Skipton to Saltaire Along the Canal
Zero metres of climbing over 25.6km means this is pure running, not hill work - a good route for working on pace and distance without terrain getting in the way.
Zero metres of climbing over 25.6km means this is pure running, not hill work - a good route for working on pace and distance without terrain getting in the way.

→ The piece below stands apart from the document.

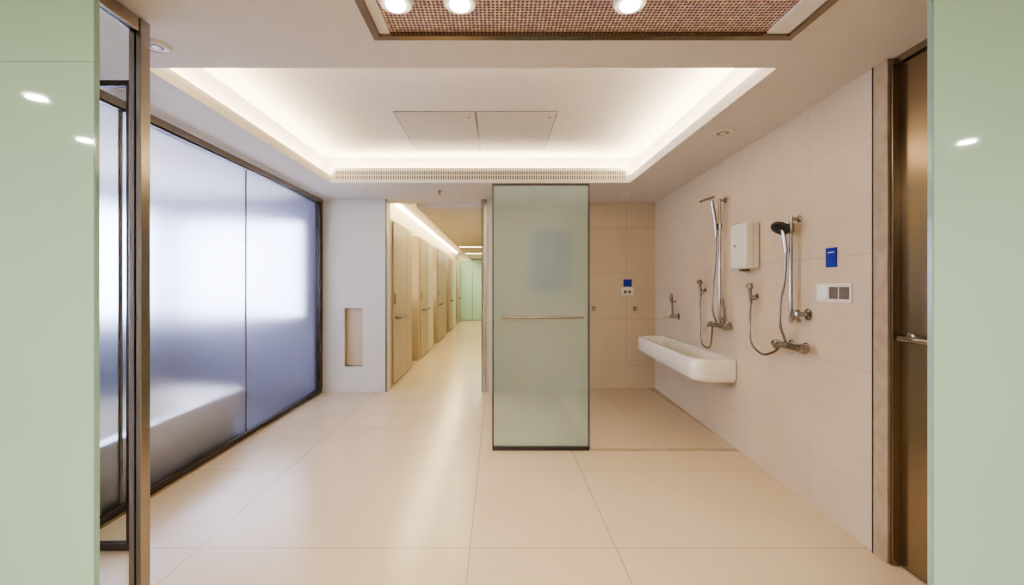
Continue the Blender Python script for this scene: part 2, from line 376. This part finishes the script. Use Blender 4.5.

A flat, fast point-to-point run along the Leeds and Liverpool Canal from Skipton to Saltaire, finishing in the UNESCO World Heritage village. 25.6km, no meaningful climbing, on a well-maintained towpath throughout.
The route
This is the flattest route in this set by a wide margin - 25.6km of canal towpath from Skipton to Saltaire with effectively no climbing recorded along the way. The challenge here isn't gradient, it's distance and pace management on a surface that never changes character, which makes it a genuinely different kind of test from the moorland routes nearby.
The towpath
The Leeds and Liverpool Canal towpath is well maintained throughout, signed and hard to get lost on, which frees you up to focus entirely on running rather than navigation. It's a shared route though - cyclists and anglers use this stretch regularly, and it gets busier the closer you get to Saltaire, so courtesy and a sensible pace through the built-up sections matter more here than on the open moor routes.
Saltaire
The route finishes in Saltaire, a UNESCO World Heritage village built around Salts Mill. Roberts Park, right by the canal, has the Half Moon Cafe and toilets in its old pavilion building, a good spot to recover before heading home. Saltaire railway station is a short, flat distance from the towpath, with regular trains back towards Skipton via Leeds or Shipley.
Getting there and back
Because this finishes a long way from where it starts, it's worth checking train times before you go - the railway is the practical way back, rather than relying on a car shuttle over this distance. The towpath has no real elevation to speak of, so this is a route that runs equally well in either direction if you'd rather start from Saltaire and finish in Skipton.
Why it works
There's a place for routes that strip away terrain and navigation and leave you with just the distance, and this is that route for this part of Yorkshire. The Sir Titus Pie n Pickle Plod, a marshalled towpath race with feed stations every three miles, runs along this same corridor, which says something about how well this stretch works as a route in its own right rather than just a connector between two towns.
The towpath is shared with cyclists and anglers, and gets busy near Saltaire - keep your pace sensible through built-up sections. Take care near lock gates and the canal edge, especially in low light.